The remainder of the programme was given to the duo of violinist Ruth Palmer and pianist Tanya Gabrielian. Palmer has technique to burn, but also a rather gritty upper range, which became tiring in the Hoffmannesque flights of Firsova’s Vigilia. Casken’s Bell Pavine featured a tape of bell ambience to cushion the restrained violin arabesques – no more than the sum of its parts, maybe, but an ideal inclusion in a such a programme. Palmer and Gabrielian returned to end the concert with a modern classic. Alfred Schnittke’s Second Violin Sonata, subtitled ’Quasi una Sonata’, which has divided opinion over its 26-year existence. Is it a searching attempt to accommodate serial and post-tonal aesthetics, or a desperate striving for effect by a composer who has knowingly ’failed’ in his Modernist quest? The present performance gave no definite answer, but more than held the attention – with Gabrielian’s superbly responsive pianism marking her out as an accompanist of some distinction.

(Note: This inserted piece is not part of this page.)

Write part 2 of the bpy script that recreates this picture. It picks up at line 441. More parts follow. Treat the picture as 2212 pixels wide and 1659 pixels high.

So, a mixed but generally engrossing bag of music more or less unfamiliar, with the players mostly justifying their programming choices. The thought occurs (not for the first time) that having a number of ’featured composers’ (some of who re-emerge with notable frequency) does lead to all too dutiful run-throughs of not very inspiring pieces. Could the shortlist of composers not be opened up, encouraging the musicians to take advantage of the spectrum of new music in Europe and elsewhere? Whatever, the series will survive this as well as more negative criticism – leaving PLG supremo John Woolf secure in the knowledge that, however late the arrival of programmes for some of the recitals, there will always be an audience keen to hear the performers in question!